Friday, October 14, 2011

Review: The Submission

The Submission
By Amy Waldman
Farrar, Straus and Giroux August 2011


Claire Burwell lost her husband Cal during the attack on the Twin Tower on September 11th. She is the only family member on a jury assigned with the task of choosing a design for a memorial. The contest is open to all, and the process is anonymous. After much debate, the group decides on a design. They open the envelope and discover that the winner is named Mohammad Kahn. Can the panel allow a Muslim to design the memorial honoring the people who lost their lives because of Muslim extremists? In America, can they deny Mohammad the honor simply because of his name?

I was a little wary of picking up this book. So much of what has been produced as a result of 9/11 is very pointed, filled with blame and fear-mongering. But Ms. Waldman has written a masterpiece in The Submission. There are not sides in this novel, just a group of people who find that one day in September forever changed their lives and their beliefs.

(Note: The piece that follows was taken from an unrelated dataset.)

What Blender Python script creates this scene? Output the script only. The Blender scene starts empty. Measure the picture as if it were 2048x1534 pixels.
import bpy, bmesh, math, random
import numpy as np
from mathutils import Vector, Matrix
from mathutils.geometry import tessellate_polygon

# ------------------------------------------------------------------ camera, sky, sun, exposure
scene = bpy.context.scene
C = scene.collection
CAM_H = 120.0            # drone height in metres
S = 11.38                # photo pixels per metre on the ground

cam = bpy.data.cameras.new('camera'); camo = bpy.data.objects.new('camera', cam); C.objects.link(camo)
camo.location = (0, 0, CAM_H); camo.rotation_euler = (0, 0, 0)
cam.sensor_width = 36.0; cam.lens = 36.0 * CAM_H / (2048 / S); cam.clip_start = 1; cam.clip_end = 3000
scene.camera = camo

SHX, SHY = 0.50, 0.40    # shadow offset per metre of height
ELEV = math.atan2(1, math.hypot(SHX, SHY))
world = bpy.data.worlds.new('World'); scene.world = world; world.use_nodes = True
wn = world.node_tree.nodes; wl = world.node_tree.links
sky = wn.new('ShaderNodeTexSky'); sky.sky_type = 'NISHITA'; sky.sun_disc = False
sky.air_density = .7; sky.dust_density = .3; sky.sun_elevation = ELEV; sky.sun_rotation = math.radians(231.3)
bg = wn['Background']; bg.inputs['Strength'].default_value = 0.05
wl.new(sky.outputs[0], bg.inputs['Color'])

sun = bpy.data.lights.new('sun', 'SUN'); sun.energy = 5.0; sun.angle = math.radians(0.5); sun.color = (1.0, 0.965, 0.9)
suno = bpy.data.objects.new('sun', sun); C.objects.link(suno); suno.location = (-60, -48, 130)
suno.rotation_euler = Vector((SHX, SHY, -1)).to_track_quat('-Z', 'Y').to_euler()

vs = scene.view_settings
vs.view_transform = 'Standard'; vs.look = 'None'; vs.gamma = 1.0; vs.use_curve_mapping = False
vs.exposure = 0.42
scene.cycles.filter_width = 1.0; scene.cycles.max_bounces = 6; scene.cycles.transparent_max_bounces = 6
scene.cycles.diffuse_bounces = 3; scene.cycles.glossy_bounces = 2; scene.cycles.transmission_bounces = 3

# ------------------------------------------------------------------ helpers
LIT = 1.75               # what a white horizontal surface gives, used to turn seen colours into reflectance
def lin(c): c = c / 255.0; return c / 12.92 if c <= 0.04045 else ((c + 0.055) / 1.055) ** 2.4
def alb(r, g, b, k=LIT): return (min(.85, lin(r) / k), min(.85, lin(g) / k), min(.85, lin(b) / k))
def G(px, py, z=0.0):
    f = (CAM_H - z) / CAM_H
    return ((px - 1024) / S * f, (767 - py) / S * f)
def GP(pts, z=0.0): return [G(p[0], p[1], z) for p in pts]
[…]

This is an ensemble novel. We read about the perspective of Claire and Mohammad, or “Mo” as he prefers to be called. We also experience the events through the eyes of the panel chairman Paul; Sean, the brother of a fallen firefighter who sparks a media firestorm when he pulls off the headscarf of a Muslim woman; Alyssa Spier, a journalist who is determined to stay on top of this story; and Asma Anwar, the widow of a Bangladeshi man who was a janitor in the Twin Towers. Each character struggles with their new identity in the wake of the tragedy – are they defined by who they think they are or by the way they are perceived?

“The centers of hundreds upon hundreds of webs of family, friends, work had been torn out. It staggered Mo, shamed him. These men who had given vent to their homicidal sanctimony had nothing to do with him, yet weren’t entirely apart. They represented Islam no more than his own extended family did, but did they represent it less? He didn’t know enough about his own religion to say. He was the middle-class Muslim son of an engineer, a profile not all that different from some of the terrorists. Raised in another society, raised religious, could he have become one of them? The question shuddered through him and left an uneasy residue." 

This is an excellent book. A few pages in, my thought was that Ms. Waldman is a wordsmith. Every sentence is precise in meaning and flavor. This is a taut, highly nuanced topic and this writer rises to the occasion with grace and precision.

“She had been shaped, was being shaped, not only by those she met on her journey but also how she lost them.”

The ending was not quite satisfying for me but, upon reflection, how can there really be closure here? There is no happy ending for the woman who has lost her husband or the man whose life has been overturned by racism. There is only the determination to get through each day and try to come to terms with the events of the past and the emotions they left behind.